The same netbook also has Ubuntu 9.04 installed. I added HAM radio packages through the graphical interface and they load fine. Unfortunately fldigi transmitted signal sounds very bad and I could not understand how good the CPU usage is. I think I will stay with WinXP.

By the way, I used a fully isolated audio interface between the FT-817 and netbook. Since netbook has no serial/parallel port I kept my RTX in USB mode and used the VOX function. All signals picked on the FT-817 side Mic/Ear sockets.

18 May 2009

FT817 digimodes

We (family) are planning our Summer holiday. We will visit the same location of last year (IOTA EU-136, IOCA CI-096), with one more child onboard. Radio time might be even more limited than July 2008, and/or operator's energies further reduced.

A tired operator is a very lousy CW'er, so I am considering to try digimodes this year. SSB is out of question because it is too noisy and not effective at QRP levels.

I had once built a fully-isolated general-purpose soundcard interface. I also had prepared a cable to interface with FT-817 through the MIC/earphone plugs so that I could use VOX (VOX works only on the MIC plug, not on the rear DATA connector). But a strong hum was coming out together with PSK signal. After a lot of debugging and a bit of soldering I mentally re-counted the purpose of 8 wires in the FT-817 MIC cable: up, down, mic, gnd, ptt, fast, +V... what was the eighth? A brief look at the manual revealed a "mic gnd" line.

According to the schematic diagram, both "gnd" and "mic gnd" lines are grounded without further processing. But apparently they are not grounded right away near the plug.

Once I had connected both to my interface ground line the hum disappeared and I could complete two PSK31 QSOs. ALC down to zero, power to 5W.

Now I need more digimode practice and some macro review.

12 May 2009

Still no luck 6m mobile

It has been two weeks since I have started carrying my FT817 to work. The plan is to take advantage of ES openings while driving home>office and back, but so far I have had no luck: band closed.

I am active between 0600z > 0620z and 1520z > 1600z circa, usually calling /M around 50.155 MHz in JN35.

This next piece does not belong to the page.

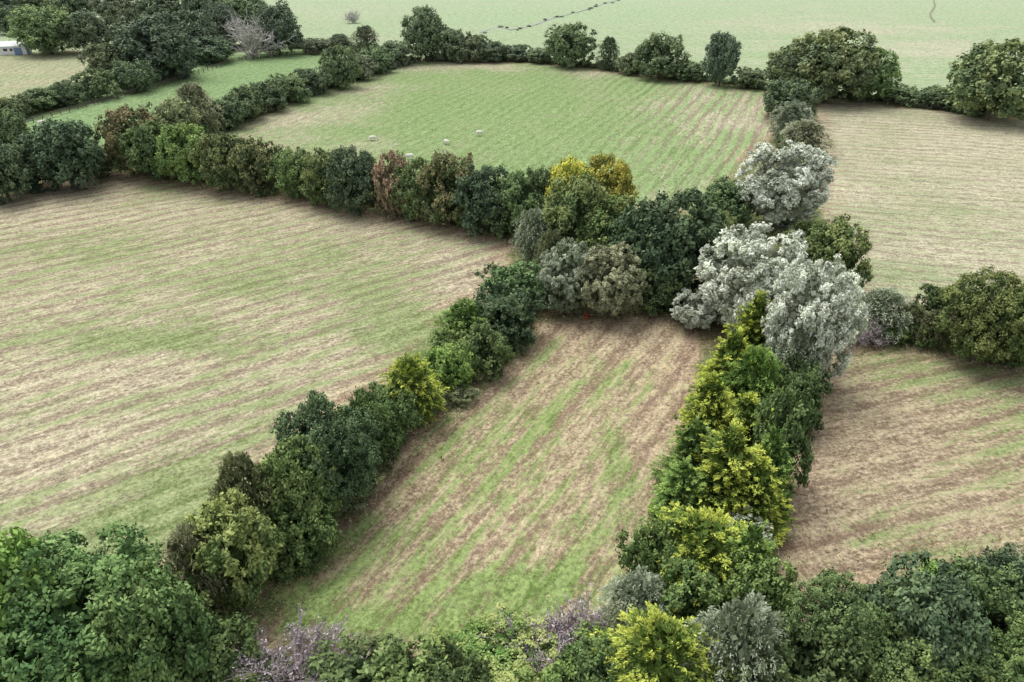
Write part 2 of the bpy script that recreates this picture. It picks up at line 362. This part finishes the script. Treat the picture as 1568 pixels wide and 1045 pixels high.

Funny episode this morning at a traffic light, when behind me stopped a car with a permanently installed CB antenna. My 6m antenna is a modified CB magmount whip. His plate on the windscreen evidenced he is a CB'er, but he horned lightly and cheered. I waved back and felt like a specie in risk of extinction.

All my sympathy to mobile radio enthusiasts, HAMs and CB'er.